Twelve months ago, 100,000 protestors took over Madison. The political storm they stirred up is still raging as polarizing Governor Scott Walker faces a recall.
A year ago this month, Wisconsin Gov. Scott Walker proposed a slate of changes to public-employee benefits, including sharply limiting government workers' right to bargain collectively. The action quickly provoked a firestorm. A hundred thousand protesters camped out at the capitol building in Madison; the minority Democrats in the state Senate fled the state to prevent the bill from passing.
Walker got his changes through the state legislature anyway, but the fight wasn't over -- in fact, it was just beginning.

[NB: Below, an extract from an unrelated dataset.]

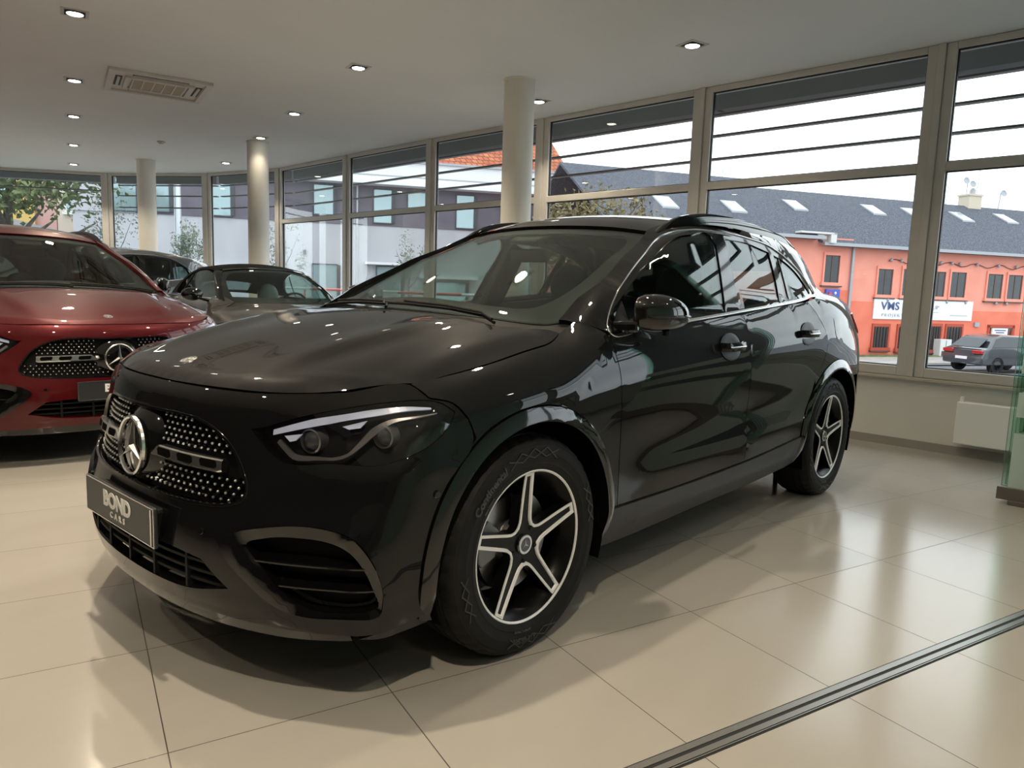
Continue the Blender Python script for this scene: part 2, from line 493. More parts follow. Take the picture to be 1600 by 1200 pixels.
def ribbon(name, body, chart, pts3, width, thick, m, parent, off=0.0, step=.015, mirror=False, closed=False, taper=0.0):
    """a moulding that follows a line on the body surface: width along the surface, thick outward"""
    L = loop2(chart, pts3, 0, step, closed) if not closed else resample([tuple(x) for x in chart.to2([p[:3] for p in pts3])], True, step)
    P = chart.to3(L); N = body.grad(P); n = len(P)
    if closed: T = np.roll(P, -1, 0)-np.roll(P, 1, 0)
    else: T = np.vstack([P[1:2]-P[0:1], P[2:]-P[:-2], P[-1:]-P[-2:-1]])
    T /= np.linalg.norm(T, axis=1, keepdims=True)+1e-12
    Bn = np.cross(T, N)
    t = np.linspace(0, 1, n); wv = np.full(n, width)
    if taper: wv = width*np.clip(np.minimum(t, 1-t)/taper, .12, 1)**.7
    wv = wv[:,None]
    base = P+N*off
    rows = [base-Bn*wv/2-N*.003, base-Bn*wv/2+N*thick*.5, base-Bn*wv*.3+N*thick, base+Bn*wv*.3+N*thick, base+Bn*wv/2+N*thick*.5, base+Bn*wv/2-N*.003]
    if mirror: rows = [r*np.array([1,-1,1]) for r in rows]
    V = np.vstack(rows); k = len(rows); F = []
    for i in range(n if closed else n-1):
        j = (i+1) % n
        for a in range(k):
            b = (a+1) % k
            f = (a*n+i, b*n+i, b*n+j, a*n+j)
            F.append(f if mirror else f[::-1])
    if not closed:
        F.append(tuple(a*n for a in range(k))); F.append(tuple(a*n+n-1 for a in range(k))[::-1])
    mb = MB(); mb.add(V.tolist(), F)
    return mb.build(name, m, parent, smooth=True, auto=.9)

# ------------------------------------------------------------------ car materials
def metallic_paint(name, col, flake, rough=.28, metal=.0, spec=.02):
    m = mat(name, col, rough=rough, metal=metal, coat=1.0, spec=spec)
    n, l, b = nodes(m)
    b.inputs['Coat IOR'].default_value = 1.45
    tc = n.new('ShaderNodeTexCoord'); v = n.new('ShaderNodeTexVoronoi'); v.inputs['Scale'].default_value = 900
    l.new(tc.outputs['Object'], v.inputs['Vector'])
    mx = n.new('ShaderNodeMix'); mx.data_type = 'RGBA'
    mx.inputs[6].default_value = (*col, 1); mx.inputs[7].default_value = (*flake, 1)
    mr = n.new('ShaderNodeMapRange'); mr.inputs['From Min'].default_value = 0; mr.inputs['From Max'].default_value = 1
    l.new(v.outputs['Color'], mr.inputs['Value']); l.new(mr.outputs['Result'], mx.inputs[0]); l.new(mx.outputs[2], b.inputs['Base Color'])
    return m
M_paint = metallic_paint('black_car_paint', (.0035,.0035,.004), (.007,.007,.008), .4)
M_red = metallic_paint('dark_red_car_paint', (.060,.0015,.004), (.11,.003,.006), .4, .4, .2)
M_bronze = metallic_paint('graphite_bronze_car_paint', (.045,.042,.038), (.09,.085,.078), .35, .5)
M_grey = metallic_paint('dark_grey_car_paint', (.075,.08,.09), (.15,.155,.165), .35, .5)
M_gloss = mat('gloss_black_trim', (.004,.004,.0045), .08, coat=.6)
M_void = mat('black_recess_plastic', (.002,.002,.002), .95, spec=.05)
M_cup = mat('dark_handle_recess', (.003,.003,.003), .35, spec=.3)
M_gmir = mat('gloss_black_mirror_shell', (.006,.005,.005), .06, coat=.8)
M_clad = mat('dark_grey_plastic_cladding', (.035,.036,.038), .45)
add_noise(M_clad, (.030,.031,.033), (.040,.041,.043), 30, 3, rough=(.4,.52), bump=.12, bscale=900)
M_dark = mat('matt_black_plastic', (.005,.005,.0055), .6, spec=.25)
M_mesh = mat('black_honeycomb_insert', (.005,.005,.006), .5, spec=.2)
M_chrome = mat('bright_chrome', (.9,.9,.91), .2, 1.0)
M_satin = mat('satin_silver_trim', (.72,.72,.73), .35, .9)
M_machined = mat('machined_wheel_silver', (.93,.93,.94), .5, .35)
M_spoke = mat('black_wheel_enamel', (.003,.003,.0033), .3, spec=.18)
M_rubber = mat('tyre_rubber', (.012,.012,.0125), .62, spec=.22)
add_noise(M_rubber, (.008,.008,.0085), (.013,.013,.014), 18, 4, rough=(.5,.7), bump=.15, bscale=300)
M_letter = mat('tyre_moulded_lettering', (.028,.028,.03), .3)
M_disc = mat('brake_disc_steel', (.35,.35,.36), .3, 1.0)
M_caliper = mat('brake_caliper_grey', (.22,.225,.23), .4, .6)
M_white = mat('white_plate_lettering', (.86,.86,.84), .4)
M_plate = mat('dark_grey_number_plate', (.028,.03,.033), .35)
M_tail = mat('red_tail_lamp_lens', (.45,.01,.012), .12, coat=1)
M_seat = mat('dark_seat_fabric', (.014,.0145,.015), .7)
add_noise(M_seat, (.012,.0125,.013), (.018,.0185,.019), 120, 2, bump=.2, bscale=500)
M_lseat = mat('light_grey_leather', (.42,.42,.40), .5)
M_wind = glass('windscreen_glass', (.84,.90,.87), .8)
M_side = glass('side_window_glass', (.74,.82,.79), .9)
M_priv = glass('rear_window_glass', (.62,.68,.67), .95)
M_lens = glass('clear_lamp_lens', (.93,.93,.95), 1.0)
M_drl = mat('daytime_light_strip', (.62,.66,.76), .25, coat=.8, emit=(.72,.80,1.0), estr=.16)
M_lamp_in = mat('headlamp_inner_silver', (.38,.37,.35), .3, .8)
M_bulb = mat('projector_lens', (.05,.055,.06), .05, coat=1)
M_fabric = mat('black_soft_top_fabric', (.003,.003,.0035), .9, spec=.15)

YM = Matrix(((1,0,0,0),(0,0,1,0),(0,-1,0,0),(0,0,0,1)))   # local z axis -> world y (outward), local -y -> up

def star_mb(R, w=.15, depth=.004, ring=None):
    """three pointed star, faceted, in the local xy plane, pointing +y, raised to +z"""
    mb = MB(); c = (0,0,depth*1.6)
    pts = []
    for k in range(3):
        a = PI/2+k*2*PI/3
        pts.append((R*math.cos(a), R*math.sin(a)))
        b = a+PI/3
        pts.append((R*w*math.cos(b), R*w*math.sin(b)))
    V = [c]+[(p[0], p[1], depth*.5) for p in pts]+[(p[0], p[1], 0) for p in pts]
    F = [(0, 1+i, 1+(i+1) % 6) for i in range(6)]+[(1+i, 7+i, 7+(i+1) % 6, 1+(i+1) % 6) for i in range(6)]+[tuple(range(12, 6, -1))]
    mb.add(V, F)
    if ring:
        mb.lathe([(R*.97, 0), (R*.97, ring), (R*1.06, ring*1.15), (R*1.13, ring*.6), (R*1.13, 0)], 40, closed=True)
    return mb
def xform(mb, M):
    mb.v = [tuple(M @ Vector(v)) for v in mb.v]; return mb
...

In Madison today, the reverberations of a year ago are still being felt. And for Walker, the determined, grandiose politician at the center of it all, the biggest battle still lies ahead: He is all but certain to face a tough recall election this summer.
The after-effects of the protests have been "not so much a hangover as a bender," said Tom Holbrook, a political scientist at the University of Wisconsin-Milwaukee.

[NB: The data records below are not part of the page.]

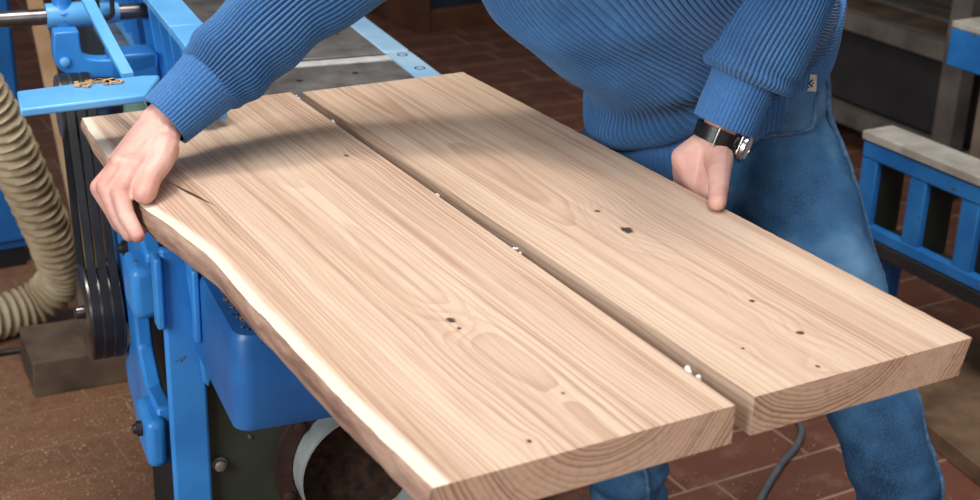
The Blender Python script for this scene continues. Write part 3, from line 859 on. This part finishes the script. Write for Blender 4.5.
# cabinet in the far background
cc = empty('wooden_cabinet', (3.15, 5.75, 0), math.radians(4)); tag(cc, 'brown wooden cabinet with a dark blue front panel in the far background', 'cabinet')
bm = bmesh.new(); box(bm, (-0.36, -0.22, 0.0), (-0.30, 0.3, 1.0)); finish(bm, 'side_panel', M['brownwood'], cc, 30, 0.004)
bm = bmesh.new(); box(bm, (0.90, -0.22, 0.0), (0.96, 0.3, 1.0)); finish(bm, 'side_panel', M['brownwood'], cc, 30, 0.004)
bm = bmesh.new(); box(bm, (-0.30, -0.20, 0.0), (0.90, 0.28, 0.09)); finish(bm, 'base_rail', M['brownwood'], cc, 30, 0.004)
bm = bmesh.new(); box(bm, (-0.30, -0.17, 0.09), (0.90, -0.15, 0.96)); finish(bm, 'front_panel', M['slate'], cc, 30)
bm = bmesh.new(); box(bm, (-0.38, -0.24, 1.0), (0.98, 0.32, 1.04)); finish(bm, 'top', M['brownwood'], cc, 30, 0.004)

# ------------------------------------------------------------------ the man
def P3(*a): return V(a)
HIP = P3(1.385, 1.69, 0.925)
RW, RE, RS = P3(.543, 1.832, .966), P3(.775, 1.865, 1.125), P3(1.02, 1.80, 1.31)
LW, LE, LS = P3(1.233, 1.503, .944), P3(1.335, 1.495, 1.19), P3(1.215, 1.475, 1.425)
CH = P3(1.14, 1.655, 1.28); NK = P3(1.06, 1.61, 1.43); HD = P3(0.985, 1.575, 1.545)
LH, LK, LA = P3(1.440, 1.592, .855), P3(1.400, 1.252, .53), P3(1.45, 1.145, .10)
RH, RK, RA = P3(1.300, 1.765, .835), P3(1.275, 1.745, .47), P3(1.315, 1.715, .10)
faced = V((-.72, -.69, 0)).normalized()

bm = bmesh.new()
# trunk, neck, head
hull(bm, [(HIP, .085), (HIP + V((.06, -.06, .03)), .060), (HIP - V((.06, -.06, .03)), .060), (P3(1.25, 1.67, 1.10), .095)])
hull(bm, [(P3(1.25, 1.67, 1.10), .095), (CH, .10), (RS + V((.03, -.03, -.03)), .045), (LS + V((-.03, .03, -.03)), .045)])
hull(bm, [(CH, .09), (NK, .050), (RS.lerp(NK, .25) - V((0, 0, .05)), .035), (LS.lerp(NK, .25) - V((0, 0, .05)), .035)])
chain(bm, [(NK, .055), (NK.lerp(HD, .6), .052), (HD, .06)])
down = V((-.55, -.40, -.55)).normalized()          # where the face looks
upv = (HD - NK).normalized()
upv = (upv - down * upv.dot(down)).normalized(); lat = upv.cross(down).normalized()
H = lambda f, u, l: HD + down * f + upv * u + lat * l
hull(bm, [(H(-.02, .07, 0), .078), (H(.035, .055, 0), .064), (H(.01, .0, 0), .066)], 3)
hull(bm, [(H(.01, .0, 0), .062), (H(.055, -.055, .012), .026), (H(.055, -.055, -.012), .026), (H(.05, .02, 0), .05)], 3)
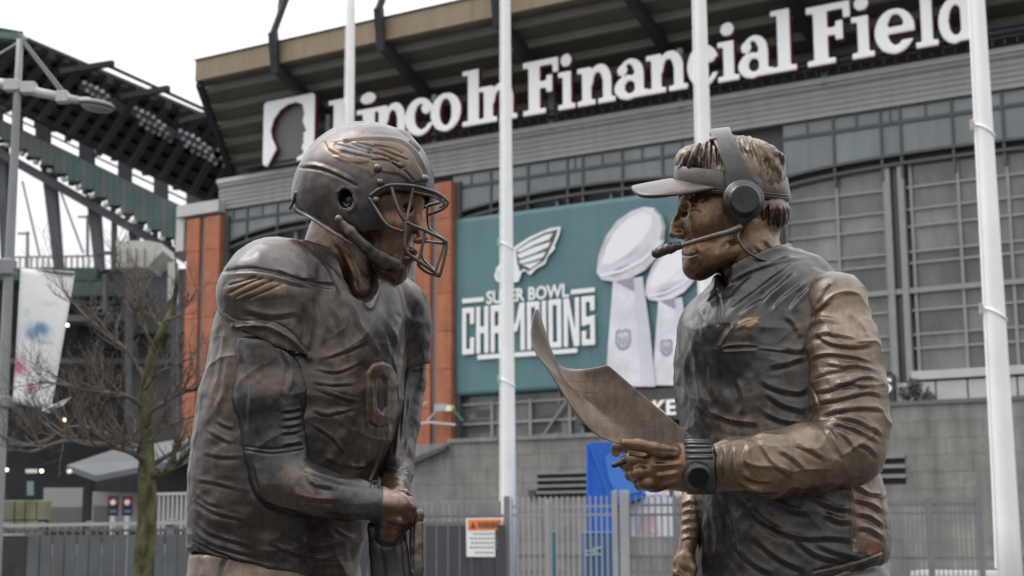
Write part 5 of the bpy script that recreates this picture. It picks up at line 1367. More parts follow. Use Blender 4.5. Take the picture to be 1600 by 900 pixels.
# near arm
f.chain([(L3(424, 490, -108), 48), (L3(424, 550, -114), 53), (L3(425, 625, -118), 56.5), (L3(428, 680, -122), 49), (L3(434, 716, -130), 44), (L3(442, 752, -138), 42)], k=14)
f.chain([(L3(442, 752, -138), 42), (L3(470, 764, -146), 39), (L3(505, 773, -154), 35), (L3(550, 781, -160), 29), (L3(594, 787, -164), 25)], k=12)
f.ell(L3(416, 752, -128), (22, 24, 26), k=14)                                # elbow
# far arm
f.chain([(L3(644, 520, 95), 26), (L3(640, 600, 96), 25), (L3(630, 660, 70), 26), (L3(623, 715, 40), 25), (L3(620, 740, 14), 24)], k=10)
f.chain([(L3(620, 742, 14), 24), (L3(618, 760, -50), 21), (L3(618, 778, -112), 17)], k=10)
# near hand: back of the hand, fingers wrapped over the far fist
f.cone(L3(596, 786, -164), L3(622, 790, -170), 19, 19, k=8, sq=((0, 1, 0), .8))
f.ell(L3(615, 787, -172), (22, 15, 17), k=8)
def finger(pts, r0, r1, k=3):
    n = len(pts)
    f.chain([(L3(*p), r0 + (r1 - r0) * i / (n - 1)) for i, p in enumerate(pts)], k=k)
finger([(624, 778, -170), (640, 782, -160), (646, 794, -140), (640, 804, -122)], 7.5, 5.5)
finger([(626, 788, -176), (643, 794, -166), (646, 806, -146), (638, 815, -128)], 7.6, 5.6)
finger([(624, 797, -178), (639, 806, -168), (640, 818, -148), (632, 825, -130)], 7.2, 5.2)
finger([(618, 804, -176), (630, 815, -168), (631, 827, -150), (622, 832, -134)], 6.4, 4.8)
finger([(604, 776, -160), (618, 768, -146), (632, 770, -134), (640, 777, -124)], 7.6, 6.0)        # thumb
# far fist below
f.ell(L3(612, 812, -140), (23, 27, 28), k=8)
f.cone(L3(618, 778, -112), L3(613, 806, -134), 17, 21, k=10)
for i, (y, r) in enumerate(((806, 8), (818, 8.2), (830, 7.8), (840, 6.6))):
    finger([(630 - i * 3, y, -128), (622 - i * 3, y + 2, -164 + i * 2), (604 - i * 2, y + 1, -170 + i * 3), (594, y, -154)], r, r - 1.4)
finger([(596, 800, -128), (600, 806, -160), (614, 810, -176), (624, 815, -178)], 8, 6.2)
b = Sculpt(f, sub=1, smooth=1)
b.paint(C_SKIN)
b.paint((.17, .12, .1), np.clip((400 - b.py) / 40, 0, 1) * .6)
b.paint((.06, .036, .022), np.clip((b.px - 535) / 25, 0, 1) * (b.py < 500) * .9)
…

Walker's response has been to frame his recall as a referendum, not on his own leadership or the issue of public workers' rights and privileges, but on the very idea that any political leader can enact large-scale change. It is an odd, self-aggrandizing, and slightly bullying posture: He is daring voters to put up or shut up.
Walker's plight mirrors Obama's. He campaigned on a platform of sweeping change, then proceeded to seek that change.
"Voters say they want leaders who are willing to make tough decisions, who aren't always worried about the next campaign," Walker told me in a recent interview. "So my point is, if you have people who are willing to do those things, and ultimately that's what people say they want, then when elections like this come about, they need to stand with those elected officials who actually have the courage to take those actions."